> [Goal] From the listing, collect all lines containing the word "picture".

> [Given material]
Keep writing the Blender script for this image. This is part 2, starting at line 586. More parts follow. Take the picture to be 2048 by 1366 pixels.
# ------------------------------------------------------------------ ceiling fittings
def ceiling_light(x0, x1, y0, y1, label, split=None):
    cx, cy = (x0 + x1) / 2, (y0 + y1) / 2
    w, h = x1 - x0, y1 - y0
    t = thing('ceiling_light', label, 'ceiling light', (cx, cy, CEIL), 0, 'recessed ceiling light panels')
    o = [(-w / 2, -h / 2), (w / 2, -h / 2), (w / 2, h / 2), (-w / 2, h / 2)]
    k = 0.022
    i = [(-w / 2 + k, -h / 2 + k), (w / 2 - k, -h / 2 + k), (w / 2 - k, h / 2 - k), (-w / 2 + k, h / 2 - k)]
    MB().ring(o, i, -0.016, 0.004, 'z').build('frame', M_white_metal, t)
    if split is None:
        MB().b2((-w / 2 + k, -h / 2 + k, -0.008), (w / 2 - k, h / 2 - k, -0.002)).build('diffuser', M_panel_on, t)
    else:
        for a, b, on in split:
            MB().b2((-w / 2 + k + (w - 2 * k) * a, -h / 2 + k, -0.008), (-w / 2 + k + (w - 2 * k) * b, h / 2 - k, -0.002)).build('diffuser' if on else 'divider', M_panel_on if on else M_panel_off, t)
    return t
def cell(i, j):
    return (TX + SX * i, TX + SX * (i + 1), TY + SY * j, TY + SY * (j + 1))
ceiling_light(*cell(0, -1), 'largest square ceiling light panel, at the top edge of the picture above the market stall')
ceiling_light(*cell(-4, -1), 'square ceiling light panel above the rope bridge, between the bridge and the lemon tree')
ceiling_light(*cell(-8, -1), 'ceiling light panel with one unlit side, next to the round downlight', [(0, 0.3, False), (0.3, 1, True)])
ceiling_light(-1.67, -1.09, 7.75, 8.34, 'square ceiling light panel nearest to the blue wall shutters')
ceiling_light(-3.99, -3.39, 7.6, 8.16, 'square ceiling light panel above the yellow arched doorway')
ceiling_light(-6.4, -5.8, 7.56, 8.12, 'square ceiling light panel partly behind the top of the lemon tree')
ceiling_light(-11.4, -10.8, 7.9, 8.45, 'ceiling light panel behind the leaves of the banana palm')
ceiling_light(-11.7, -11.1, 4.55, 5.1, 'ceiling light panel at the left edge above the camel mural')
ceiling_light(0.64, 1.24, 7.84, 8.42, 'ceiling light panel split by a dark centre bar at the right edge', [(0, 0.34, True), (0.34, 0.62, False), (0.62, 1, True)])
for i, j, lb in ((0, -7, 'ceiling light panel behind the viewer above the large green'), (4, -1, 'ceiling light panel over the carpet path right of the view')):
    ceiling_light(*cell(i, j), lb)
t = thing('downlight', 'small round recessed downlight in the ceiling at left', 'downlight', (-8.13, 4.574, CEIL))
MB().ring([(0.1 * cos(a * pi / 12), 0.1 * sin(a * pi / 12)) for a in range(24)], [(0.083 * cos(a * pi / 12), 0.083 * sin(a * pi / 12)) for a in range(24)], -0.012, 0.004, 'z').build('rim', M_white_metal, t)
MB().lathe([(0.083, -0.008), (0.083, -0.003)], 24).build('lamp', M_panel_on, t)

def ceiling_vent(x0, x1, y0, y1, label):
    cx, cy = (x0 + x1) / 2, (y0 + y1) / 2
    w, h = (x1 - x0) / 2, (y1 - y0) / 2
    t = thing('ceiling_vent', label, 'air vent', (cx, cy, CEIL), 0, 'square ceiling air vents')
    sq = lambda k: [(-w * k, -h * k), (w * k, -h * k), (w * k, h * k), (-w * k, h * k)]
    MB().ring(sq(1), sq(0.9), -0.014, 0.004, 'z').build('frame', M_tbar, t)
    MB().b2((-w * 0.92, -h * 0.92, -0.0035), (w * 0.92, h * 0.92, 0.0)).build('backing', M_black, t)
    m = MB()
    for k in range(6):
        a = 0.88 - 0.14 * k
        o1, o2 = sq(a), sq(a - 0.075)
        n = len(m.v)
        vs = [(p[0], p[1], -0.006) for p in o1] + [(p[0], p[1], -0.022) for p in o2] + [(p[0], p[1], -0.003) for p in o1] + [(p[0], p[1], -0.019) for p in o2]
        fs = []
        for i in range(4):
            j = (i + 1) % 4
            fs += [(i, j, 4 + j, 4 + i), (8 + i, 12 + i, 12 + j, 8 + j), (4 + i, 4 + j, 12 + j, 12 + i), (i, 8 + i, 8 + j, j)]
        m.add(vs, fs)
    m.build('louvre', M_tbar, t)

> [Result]
Keep writing the Blender script for this image. This is part 2, starting at line 586. More parts follow. Take the picture to be 2048 by 1366 pixels.
ceiling_light(*cell(0, -1), 'largest square ceiling light panel, at the top edge of the picture above the market stall')